Facebook’s attempt to curb such application spam is to require that an application have a session key that identifies the logged in user when publishing the story which implies that the user is actually using the application from within Facebook when the story is published. The problem with this remedy is that it totally breaks applications that publish stories to the Facebook News Feed when the user isn’t on the site. For example, since I have the Twitter application installed on Facebook, my Facebook friends get an update sent to their News Feeds whenever I post something new on Twitter.

The problem for Facebook is that by limiting a valid usage of the API, they may have closed off a spam vector but have also closed off a valuable integration point for third party developers and for their users.

PS: There might be an infinite session key loophole to the above restriction which I’m sure Facebook will close off if apps start abusing it as well.

Now playing: Silkk the Shocker - It Ain't My Fault


 

Wednesday, January 23, 2008 10:02:54 AM (GMT Standard Time, UTC+00:00)
I for one will be somewhat glad to see less Flixter spam in my news feeed. Re your twitter scenario, I've always thought that the general intention is that facebook and the receiving user should figure out which entries in your Mini Feed should be shown in each friend's News Feed (through ranking/relevance algorithm and the receiving user's previous "I like this"/"I don't like this" actions on similar entries.

The current behavior of some applications publishing 'unsolicited' messages to a users friends' Mini Feeds do seem to bypass this, hence the increase in 'spam'. Users do always have the option of declaring "I didn't do this" on any mini feed item but who wants to do that after the story has been posted/spammed to your friends news feeds?

Regarding storing user infinite keys and using them to subsequently send messages to those users news feeds, this would (and does) work - to a point. However, you are assuming that the users never log off/on from facebook (afaik login causes facebook to generate a new 'infinite' session key for that user, invalidating the old one which you app would be attempting to use)
Wednesday, January 23, 2008 4:53:13 PM (GMT Standard Time, UTC+00:00)
Just to clarify, we're not preventing apps like the Twitter application from doing what you want them to do. And the infinite session key thing is not a loophole - that's the intended behavior. This was admittedly a bit confusing, but there are basically two things going on here:

1) a new policy that says "don't do this" (where this is the bad scenario you describe).

2) an api change to make the api better reflect the policy.
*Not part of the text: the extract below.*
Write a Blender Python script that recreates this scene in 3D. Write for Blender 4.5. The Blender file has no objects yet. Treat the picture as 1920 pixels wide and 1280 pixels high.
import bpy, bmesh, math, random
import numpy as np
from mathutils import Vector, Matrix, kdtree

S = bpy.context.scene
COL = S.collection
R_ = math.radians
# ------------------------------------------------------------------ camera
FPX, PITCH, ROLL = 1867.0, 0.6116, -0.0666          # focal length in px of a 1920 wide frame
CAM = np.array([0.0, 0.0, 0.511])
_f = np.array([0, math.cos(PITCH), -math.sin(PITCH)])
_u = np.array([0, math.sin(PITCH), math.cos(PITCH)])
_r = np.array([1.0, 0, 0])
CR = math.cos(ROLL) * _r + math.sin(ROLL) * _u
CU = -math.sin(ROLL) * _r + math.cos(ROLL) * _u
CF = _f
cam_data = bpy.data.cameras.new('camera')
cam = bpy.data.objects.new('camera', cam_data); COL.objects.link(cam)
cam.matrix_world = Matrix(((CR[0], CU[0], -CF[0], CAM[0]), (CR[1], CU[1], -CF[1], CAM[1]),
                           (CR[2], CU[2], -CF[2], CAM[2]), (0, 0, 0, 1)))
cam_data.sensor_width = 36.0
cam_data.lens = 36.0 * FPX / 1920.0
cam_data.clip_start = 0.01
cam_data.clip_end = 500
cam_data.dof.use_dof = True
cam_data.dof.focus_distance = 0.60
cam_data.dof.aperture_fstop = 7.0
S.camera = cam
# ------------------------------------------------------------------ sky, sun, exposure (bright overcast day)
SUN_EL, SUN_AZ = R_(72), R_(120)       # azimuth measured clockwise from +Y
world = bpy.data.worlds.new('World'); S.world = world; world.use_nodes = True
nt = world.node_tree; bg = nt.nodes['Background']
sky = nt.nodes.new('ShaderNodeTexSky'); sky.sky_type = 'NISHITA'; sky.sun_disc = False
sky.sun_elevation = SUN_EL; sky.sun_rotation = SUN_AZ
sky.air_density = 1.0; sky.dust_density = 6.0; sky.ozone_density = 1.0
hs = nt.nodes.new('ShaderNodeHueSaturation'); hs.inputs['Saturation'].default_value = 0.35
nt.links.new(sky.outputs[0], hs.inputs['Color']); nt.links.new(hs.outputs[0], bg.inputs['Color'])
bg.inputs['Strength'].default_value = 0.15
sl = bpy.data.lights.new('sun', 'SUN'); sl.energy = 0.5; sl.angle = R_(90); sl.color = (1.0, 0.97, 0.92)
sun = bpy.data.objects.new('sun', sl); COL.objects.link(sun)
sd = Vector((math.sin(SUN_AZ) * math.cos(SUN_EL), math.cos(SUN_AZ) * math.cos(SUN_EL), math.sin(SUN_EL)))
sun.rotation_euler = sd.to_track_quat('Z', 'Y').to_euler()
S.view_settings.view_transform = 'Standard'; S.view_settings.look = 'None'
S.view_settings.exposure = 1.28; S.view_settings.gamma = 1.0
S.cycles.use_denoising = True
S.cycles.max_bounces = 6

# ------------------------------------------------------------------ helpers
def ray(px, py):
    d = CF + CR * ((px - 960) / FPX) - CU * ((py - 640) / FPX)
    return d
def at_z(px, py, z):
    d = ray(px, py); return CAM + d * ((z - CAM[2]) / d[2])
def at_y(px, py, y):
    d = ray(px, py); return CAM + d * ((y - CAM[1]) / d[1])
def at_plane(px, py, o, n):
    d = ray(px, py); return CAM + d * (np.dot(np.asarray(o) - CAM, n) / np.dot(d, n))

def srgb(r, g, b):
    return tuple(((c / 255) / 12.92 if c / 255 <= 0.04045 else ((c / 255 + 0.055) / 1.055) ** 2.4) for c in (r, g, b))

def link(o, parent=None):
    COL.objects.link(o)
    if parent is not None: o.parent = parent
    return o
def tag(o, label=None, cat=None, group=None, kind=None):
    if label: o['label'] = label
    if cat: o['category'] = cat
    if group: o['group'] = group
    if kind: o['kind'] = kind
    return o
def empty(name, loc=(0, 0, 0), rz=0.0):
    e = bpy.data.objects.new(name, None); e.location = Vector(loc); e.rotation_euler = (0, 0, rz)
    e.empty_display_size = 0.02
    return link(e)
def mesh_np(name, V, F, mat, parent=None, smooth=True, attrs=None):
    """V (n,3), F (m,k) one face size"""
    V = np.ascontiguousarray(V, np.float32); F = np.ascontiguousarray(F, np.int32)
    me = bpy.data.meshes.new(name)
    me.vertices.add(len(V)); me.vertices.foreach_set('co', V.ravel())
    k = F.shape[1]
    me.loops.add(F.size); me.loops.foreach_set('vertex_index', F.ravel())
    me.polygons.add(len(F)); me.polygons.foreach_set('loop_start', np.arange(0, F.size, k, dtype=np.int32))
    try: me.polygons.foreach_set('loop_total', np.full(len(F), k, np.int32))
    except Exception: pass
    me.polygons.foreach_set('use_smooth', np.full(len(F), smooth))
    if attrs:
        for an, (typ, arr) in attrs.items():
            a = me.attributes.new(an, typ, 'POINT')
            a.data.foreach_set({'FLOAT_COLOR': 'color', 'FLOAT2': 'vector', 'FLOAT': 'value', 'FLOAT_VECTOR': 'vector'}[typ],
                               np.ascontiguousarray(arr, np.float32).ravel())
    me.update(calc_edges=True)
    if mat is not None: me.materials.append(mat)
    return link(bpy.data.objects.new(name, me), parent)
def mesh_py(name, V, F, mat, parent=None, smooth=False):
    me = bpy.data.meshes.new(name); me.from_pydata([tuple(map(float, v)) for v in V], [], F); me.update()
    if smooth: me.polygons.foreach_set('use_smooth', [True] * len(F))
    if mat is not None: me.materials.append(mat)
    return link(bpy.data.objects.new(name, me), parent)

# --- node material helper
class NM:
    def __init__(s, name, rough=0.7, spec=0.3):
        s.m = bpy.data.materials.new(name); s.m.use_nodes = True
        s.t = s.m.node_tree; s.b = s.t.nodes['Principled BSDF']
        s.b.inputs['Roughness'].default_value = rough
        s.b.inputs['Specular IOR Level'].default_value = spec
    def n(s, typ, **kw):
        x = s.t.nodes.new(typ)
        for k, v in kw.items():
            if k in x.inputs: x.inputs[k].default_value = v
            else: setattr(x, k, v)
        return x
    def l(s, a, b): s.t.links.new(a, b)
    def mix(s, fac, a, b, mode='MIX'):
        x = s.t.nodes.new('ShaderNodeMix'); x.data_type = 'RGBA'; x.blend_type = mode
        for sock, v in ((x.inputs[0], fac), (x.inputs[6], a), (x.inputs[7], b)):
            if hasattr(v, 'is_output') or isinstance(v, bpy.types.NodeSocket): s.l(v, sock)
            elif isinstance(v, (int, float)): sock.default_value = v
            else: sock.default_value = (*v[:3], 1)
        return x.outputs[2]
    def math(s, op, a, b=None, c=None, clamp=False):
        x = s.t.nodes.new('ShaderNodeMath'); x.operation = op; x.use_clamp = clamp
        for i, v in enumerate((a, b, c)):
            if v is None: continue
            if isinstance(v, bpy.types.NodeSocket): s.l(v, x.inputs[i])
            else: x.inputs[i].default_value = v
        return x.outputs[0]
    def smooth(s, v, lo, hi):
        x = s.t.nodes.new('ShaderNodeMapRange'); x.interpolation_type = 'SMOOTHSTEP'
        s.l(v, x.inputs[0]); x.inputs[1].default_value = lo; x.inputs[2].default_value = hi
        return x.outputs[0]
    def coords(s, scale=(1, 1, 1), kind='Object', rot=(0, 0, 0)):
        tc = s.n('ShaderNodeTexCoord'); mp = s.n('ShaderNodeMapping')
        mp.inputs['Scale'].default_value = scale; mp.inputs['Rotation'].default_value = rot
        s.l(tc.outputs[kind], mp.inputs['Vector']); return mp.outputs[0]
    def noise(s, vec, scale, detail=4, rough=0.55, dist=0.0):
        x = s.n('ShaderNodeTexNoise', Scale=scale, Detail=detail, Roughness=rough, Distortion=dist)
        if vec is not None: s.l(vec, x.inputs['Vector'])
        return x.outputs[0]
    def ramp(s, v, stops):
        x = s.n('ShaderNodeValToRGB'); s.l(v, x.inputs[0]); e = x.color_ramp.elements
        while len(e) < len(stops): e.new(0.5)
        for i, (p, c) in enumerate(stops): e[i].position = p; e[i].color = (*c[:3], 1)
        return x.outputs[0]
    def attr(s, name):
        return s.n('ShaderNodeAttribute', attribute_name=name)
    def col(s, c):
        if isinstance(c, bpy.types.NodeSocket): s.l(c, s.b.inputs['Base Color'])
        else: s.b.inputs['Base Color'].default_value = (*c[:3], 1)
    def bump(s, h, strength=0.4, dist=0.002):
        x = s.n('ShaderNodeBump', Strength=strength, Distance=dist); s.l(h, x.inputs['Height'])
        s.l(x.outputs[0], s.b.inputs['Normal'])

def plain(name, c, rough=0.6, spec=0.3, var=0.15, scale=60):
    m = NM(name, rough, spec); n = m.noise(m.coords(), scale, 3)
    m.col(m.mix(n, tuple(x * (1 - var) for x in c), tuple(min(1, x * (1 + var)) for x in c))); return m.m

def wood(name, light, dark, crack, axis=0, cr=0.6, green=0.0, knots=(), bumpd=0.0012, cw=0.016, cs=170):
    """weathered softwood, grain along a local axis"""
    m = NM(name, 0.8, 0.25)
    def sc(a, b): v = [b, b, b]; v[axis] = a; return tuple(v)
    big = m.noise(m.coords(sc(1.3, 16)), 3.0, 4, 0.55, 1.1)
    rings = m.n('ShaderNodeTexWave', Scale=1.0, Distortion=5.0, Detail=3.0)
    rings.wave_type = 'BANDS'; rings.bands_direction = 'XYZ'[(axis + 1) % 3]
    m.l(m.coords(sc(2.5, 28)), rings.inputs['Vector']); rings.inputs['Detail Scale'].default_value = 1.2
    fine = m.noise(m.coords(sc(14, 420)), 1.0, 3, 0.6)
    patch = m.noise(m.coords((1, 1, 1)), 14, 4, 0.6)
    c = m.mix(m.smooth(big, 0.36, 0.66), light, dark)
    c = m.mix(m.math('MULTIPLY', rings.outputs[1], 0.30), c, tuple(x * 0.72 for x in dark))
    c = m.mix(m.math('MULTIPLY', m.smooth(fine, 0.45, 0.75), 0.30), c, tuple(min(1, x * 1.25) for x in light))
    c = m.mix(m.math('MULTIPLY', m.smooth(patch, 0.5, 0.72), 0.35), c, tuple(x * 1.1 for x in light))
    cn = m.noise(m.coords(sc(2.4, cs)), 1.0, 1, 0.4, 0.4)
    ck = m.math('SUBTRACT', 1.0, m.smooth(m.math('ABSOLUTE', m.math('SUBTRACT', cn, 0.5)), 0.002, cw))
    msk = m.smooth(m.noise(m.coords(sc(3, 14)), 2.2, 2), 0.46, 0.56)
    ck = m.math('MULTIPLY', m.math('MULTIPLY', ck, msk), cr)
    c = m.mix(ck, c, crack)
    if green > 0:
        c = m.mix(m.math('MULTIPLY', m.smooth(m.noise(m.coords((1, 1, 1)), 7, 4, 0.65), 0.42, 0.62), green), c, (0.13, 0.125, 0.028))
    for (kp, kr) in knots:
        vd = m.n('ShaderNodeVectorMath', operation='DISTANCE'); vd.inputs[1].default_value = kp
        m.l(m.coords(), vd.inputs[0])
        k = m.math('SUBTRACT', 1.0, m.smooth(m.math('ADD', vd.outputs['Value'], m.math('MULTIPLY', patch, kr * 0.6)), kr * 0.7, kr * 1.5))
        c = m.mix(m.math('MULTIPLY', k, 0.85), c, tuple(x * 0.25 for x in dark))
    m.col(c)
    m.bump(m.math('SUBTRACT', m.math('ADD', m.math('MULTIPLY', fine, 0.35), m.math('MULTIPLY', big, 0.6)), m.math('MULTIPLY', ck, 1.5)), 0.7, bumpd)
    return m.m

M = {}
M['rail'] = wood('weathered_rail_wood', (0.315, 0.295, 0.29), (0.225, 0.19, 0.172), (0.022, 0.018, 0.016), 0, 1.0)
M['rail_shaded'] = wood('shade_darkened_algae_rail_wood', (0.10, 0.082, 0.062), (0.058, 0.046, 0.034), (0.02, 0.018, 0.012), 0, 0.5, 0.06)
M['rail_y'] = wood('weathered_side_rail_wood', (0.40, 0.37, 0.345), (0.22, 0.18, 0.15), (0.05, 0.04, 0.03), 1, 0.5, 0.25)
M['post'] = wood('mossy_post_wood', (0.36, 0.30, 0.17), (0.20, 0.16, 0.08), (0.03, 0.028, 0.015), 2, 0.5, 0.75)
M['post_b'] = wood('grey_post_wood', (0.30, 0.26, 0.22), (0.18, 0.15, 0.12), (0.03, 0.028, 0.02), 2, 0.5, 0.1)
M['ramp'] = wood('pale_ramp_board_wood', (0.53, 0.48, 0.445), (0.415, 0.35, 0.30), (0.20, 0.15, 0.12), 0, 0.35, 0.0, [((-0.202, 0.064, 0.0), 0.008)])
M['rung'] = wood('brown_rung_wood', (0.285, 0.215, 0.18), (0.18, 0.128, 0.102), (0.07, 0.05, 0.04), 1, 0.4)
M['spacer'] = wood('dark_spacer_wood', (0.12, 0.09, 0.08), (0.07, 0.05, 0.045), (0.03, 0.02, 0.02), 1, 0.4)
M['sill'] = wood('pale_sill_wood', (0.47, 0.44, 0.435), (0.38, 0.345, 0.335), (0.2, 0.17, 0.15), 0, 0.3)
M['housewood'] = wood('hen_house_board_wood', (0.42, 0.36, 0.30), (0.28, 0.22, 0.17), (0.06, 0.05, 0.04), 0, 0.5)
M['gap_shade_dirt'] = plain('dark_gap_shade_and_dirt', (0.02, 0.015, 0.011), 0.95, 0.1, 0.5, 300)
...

#1 is a bit of a new thing for us - traditionally, we prefer to enforce our policy through purely technical/automated mechanisms (ie to make the annoying stuff impossible to do), but in this case, we're going to have a human judgement play a part of the enforcement process. If we find an app is maliciously abusing this, we will apply some kind of penalty, and we hope that the threat of a penalty will be sufficient to deter most people from abusing the system.
Wednesday, January 23, 2008 7:00:11 PM (GMT Standard Time, UTC+00:00)
About damn time! I was really, really getting annoyed with the amount of "This has been done by a stranger to X" crowding out the actually interesting "X has done this". I've actually removed several applications for doing that, and I've been marking such messages as spam in my own feed.